The Calvinist Resurgence

By Jonathan Dodson

Photo courtesy of jpctalbot via C. C. License at FlickrI recently had the privilege of guest lecturing at the University of Texas on the topic of the Resurgence of Mission & Reformed Theology in America.  Eileen Delao-Flynn, Professor and Religion writer for the Austin American-Statesman, was kind enough to extend me the invitation to address her Journalism & Religion class.  The entire lecture would be too long to reproduce here.  However, I have included a section on "Resurging Calvinism" below.

The "New Calvinism"

In an article entitled "10 Ideas Changing the World Right Now," TIME Magazine numbered the "New Calvinism" as the third most influential idea changing the world in 2009.  In an effort to explain this "New Calvinism," New Calvinists are laboring to shake off a fundamentalist, religious image and articulate the old gospel in fresh, biblically faithful ways.  They are making five important distinctions:

1. Gospel/Religion:

New Calvinists point out that the Gospel is not Religion. This came as a surprise to some of the students.  Religion says, "You must impress God," but the gospel says, "Jesus impressed God for you."  Religion says, "Perfect yourself and God will be happy."  The gospel says, "We are all imperfect people, but Christians cling to a perfect Christ who obtains the pleasure of God for them."  The gospel is good news, but religion is burdensome news.  Religion tells us to perform for God, but the gospel reminds us that Jesus has performed perfectly on our behalf.  The Gospel is not Religion.

2. Us/Them:

The Gospel makes a distinction between arrogant separatism and humble evangelism.  It doesn't exaggerate an Us/Them mentality.  New Calvinism doesn't evangelize out of superiority but empathy.  We recognize that we all need Jesus before the judgment of a holy God.  The only difference between true Christians and non-Christians is that Christians are recipients of God's grace in Christ.  But we all are equally in need of that grace.  There's not one person in this world who needs God's saving grace more than anyone else.  The New Calvinism does not pit the human race against one another --  Us versus Them -- but views all humanity in light of our standing with God.

3. Big/Small:

New Calvinism is recovering a gospel that is bigger than "fire insurance" from hell.  It is articulating the gospel as "good news" for the whole world -- society, culture, people, and the environment.  The gospel is not an LCD, a lowest common denominator of the bare minimum facts you have to believe to get into heaven.  Rather, it is a TOE, a theory of everything that addresses God's purpose for humanity, society, culture, cities, environment, justice, and the future.  It possesses an explanatory power that addresses everything from human motivation to environmental concerns.  New Calvinists are embracing all goodness, truth, and beauty as God's truth, goodness, and beauty, and redemptively engaging those things that are false, ugly, and evil.  The gospel is not smaller than personal redemption, but it is much bigger than people think.

4. Conservative/Liberal:

New Calvinists are distancing the gospel from politics.  They are not preaching a political gospel, though the gospel does have political implications.  In short, Jesus is not a Republican or a Democrat.

5. Urban/Suburban:

New Calvinists are returning to the city, to engage the beauty and brokenness of urban life.  They are recovering a commitment to justice and mercy in the city, returning to cities from the white suburban flight.
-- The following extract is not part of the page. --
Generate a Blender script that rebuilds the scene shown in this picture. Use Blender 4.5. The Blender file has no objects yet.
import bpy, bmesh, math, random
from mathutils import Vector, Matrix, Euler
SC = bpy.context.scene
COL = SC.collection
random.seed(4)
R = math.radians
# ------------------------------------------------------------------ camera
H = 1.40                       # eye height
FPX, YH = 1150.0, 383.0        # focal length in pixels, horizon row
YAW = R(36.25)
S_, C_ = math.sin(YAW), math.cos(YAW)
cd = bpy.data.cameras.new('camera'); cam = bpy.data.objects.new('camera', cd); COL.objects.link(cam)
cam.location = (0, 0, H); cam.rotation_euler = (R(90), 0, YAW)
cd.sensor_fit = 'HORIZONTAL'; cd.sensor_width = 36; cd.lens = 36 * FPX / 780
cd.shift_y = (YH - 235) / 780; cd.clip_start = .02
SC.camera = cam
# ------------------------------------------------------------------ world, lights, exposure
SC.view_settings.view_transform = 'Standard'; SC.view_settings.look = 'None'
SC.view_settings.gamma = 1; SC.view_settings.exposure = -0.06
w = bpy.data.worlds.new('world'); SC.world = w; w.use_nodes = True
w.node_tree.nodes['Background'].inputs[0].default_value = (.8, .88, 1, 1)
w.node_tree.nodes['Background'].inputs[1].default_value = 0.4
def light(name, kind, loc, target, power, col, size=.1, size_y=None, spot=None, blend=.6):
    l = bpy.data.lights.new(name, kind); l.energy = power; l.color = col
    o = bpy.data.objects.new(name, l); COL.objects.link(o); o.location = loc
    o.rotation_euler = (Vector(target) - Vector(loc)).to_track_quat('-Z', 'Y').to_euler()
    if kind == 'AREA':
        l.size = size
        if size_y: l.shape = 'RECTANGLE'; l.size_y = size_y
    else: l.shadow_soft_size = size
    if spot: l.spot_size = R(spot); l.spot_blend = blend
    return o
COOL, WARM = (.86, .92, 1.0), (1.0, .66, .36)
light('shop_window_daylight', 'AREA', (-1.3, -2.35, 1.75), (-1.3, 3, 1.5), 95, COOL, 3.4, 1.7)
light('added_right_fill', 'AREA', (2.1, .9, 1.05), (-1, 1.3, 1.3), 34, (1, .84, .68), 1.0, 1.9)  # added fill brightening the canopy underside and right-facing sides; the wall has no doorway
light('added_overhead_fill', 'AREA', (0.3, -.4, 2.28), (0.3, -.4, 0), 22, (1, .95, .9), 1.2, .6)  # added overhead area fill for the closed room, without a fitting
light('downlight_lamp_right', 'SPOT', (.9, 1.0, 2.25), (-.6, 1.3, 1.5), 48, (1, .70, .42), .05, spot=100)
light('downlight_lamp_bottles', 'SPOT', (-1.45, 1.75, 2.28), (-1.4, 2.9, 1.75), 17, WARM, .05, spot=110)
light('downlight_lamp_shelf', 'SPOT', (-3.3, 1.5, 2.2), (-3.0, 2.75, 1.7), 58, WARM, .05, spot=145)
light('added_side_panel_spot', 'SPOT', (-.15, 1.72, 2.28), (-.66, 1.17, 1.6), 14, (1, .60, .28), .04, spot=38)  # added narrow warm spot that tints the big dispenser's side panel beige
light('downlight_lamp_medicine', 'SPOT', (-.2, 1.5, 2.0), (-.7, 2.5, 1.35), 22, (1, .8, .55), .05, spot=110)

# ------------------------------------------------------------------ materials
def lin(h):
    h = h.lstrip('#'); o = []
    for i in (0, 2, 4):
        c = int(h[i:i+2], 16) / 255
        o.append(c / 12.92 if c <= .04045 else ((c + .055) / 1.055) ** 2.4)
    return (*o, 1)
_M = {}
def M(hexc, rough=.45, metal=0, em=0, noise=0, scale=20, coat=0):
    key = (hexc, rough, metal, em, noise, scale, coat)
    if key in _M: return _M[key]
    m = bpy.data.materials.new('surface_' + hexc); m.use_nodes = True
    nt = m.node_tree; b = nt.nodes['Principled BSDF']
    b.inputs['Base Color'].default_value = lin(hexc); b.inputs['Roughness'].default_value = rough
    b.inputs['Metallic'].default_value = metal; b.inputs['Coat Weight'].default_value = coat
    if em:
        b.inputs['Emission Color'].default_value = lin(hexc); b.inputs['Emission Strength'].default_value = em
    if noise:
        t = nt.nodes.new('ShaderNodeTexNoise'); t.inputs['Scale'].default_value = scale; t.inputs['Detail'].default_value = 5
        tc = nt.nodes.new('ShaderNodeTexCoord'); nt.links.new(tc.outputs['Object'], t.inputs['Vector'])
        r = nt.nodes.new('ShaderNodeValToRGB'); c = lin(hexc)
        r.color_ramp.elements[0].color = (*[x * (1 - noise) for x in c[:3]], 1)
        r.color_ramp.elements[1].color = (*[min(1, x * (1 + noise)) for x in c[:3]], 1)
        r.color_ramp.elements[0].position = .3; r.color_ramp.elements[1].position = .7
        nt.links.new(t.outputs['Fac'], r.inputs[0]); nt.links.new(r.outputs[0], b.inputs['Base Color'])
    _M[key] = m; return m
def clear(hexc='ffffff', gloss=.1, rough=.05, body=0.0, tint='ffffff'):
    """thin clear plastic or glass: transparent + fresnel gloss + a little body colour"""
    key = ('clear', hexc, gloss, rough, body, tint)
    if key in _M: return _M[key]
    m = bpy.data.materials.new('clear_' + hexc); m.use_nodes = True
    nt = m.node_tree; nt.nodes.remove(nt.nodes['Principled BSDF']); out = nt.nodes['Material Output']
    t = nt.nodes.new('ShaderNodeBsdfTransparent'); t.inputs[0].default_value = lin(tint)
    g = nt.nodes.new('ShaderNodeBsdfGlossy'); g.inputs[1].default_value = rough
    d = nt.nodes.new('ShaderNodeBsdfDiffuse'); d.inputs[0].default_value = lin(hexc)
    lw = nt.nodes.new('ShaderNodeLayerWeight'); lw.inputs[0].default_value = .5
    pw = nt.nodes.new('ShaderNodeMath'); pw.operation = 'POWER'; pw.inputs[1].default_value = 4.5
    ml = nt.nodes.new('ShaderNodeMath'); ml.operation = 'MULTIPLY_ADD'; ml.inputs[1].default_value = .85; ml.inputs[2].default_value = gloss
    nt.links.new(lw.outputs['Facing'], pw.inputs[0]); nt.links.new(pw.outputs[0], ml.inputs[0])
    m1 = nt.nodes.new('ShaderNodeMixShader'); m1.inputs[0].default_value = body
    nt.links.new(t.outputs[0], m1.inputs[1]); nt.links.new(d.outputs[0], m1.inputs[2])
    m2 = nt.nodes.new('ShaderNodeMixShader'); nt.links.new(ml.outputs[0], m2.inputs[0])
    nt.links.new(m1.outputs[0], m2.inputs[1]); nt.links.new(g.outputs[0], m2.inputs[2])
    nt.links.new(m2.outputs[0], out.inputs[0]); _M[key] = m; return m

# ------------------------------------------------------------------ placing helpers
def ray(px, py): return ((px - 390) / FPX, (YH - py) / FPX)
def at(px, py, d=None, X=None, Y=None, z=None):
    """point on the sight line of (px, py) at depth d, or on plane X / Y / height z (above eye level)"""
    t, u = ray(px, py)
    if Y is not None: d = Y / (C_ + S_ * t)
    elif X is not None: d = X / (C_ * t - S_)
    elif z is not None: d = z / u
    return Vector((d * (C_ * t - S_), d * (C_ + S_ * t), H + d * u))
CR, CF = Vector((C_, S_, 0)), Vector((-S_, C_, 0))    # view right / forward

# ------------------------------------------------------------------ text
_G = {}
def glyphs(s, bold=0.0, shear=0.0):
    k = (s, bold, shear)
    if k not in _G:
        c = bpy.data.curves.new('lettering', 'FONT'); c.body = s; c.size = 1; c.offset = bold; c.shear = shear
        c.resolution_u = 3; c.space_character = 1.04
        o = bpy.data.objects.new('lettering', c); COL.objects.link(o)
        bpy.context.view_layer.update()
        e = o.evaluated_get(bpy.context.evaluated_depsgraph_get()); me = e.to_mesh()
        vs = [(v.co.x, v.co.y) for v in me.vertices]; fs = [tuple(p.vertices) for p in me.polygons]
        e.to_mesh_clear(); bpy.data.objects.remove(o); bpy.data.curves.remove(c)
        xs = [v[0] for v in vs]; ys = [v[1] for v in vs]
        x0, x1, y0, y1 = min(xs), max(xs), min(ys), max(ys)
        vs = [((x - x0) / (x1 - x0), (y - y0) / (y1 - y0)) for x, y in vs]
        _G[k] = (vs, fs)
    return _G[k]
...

Where Do These Distinctions Come From?

These distinctions are the direct result of a high view of the sovereignty of God -- his reign over all of life, not just in so-called religious matters.  These distinctions flow from a big gospel that can be articulated as the good news that Jesus has defeated sin, death, and evil through his own death and resurrection and is making all things new for those who hope in him.  The dying-rising-from-the-dead Messiah alone has the power to break the back of evil, redeem sin, and exchange life for death.  It is the gospel that awakens us to this marvelous news.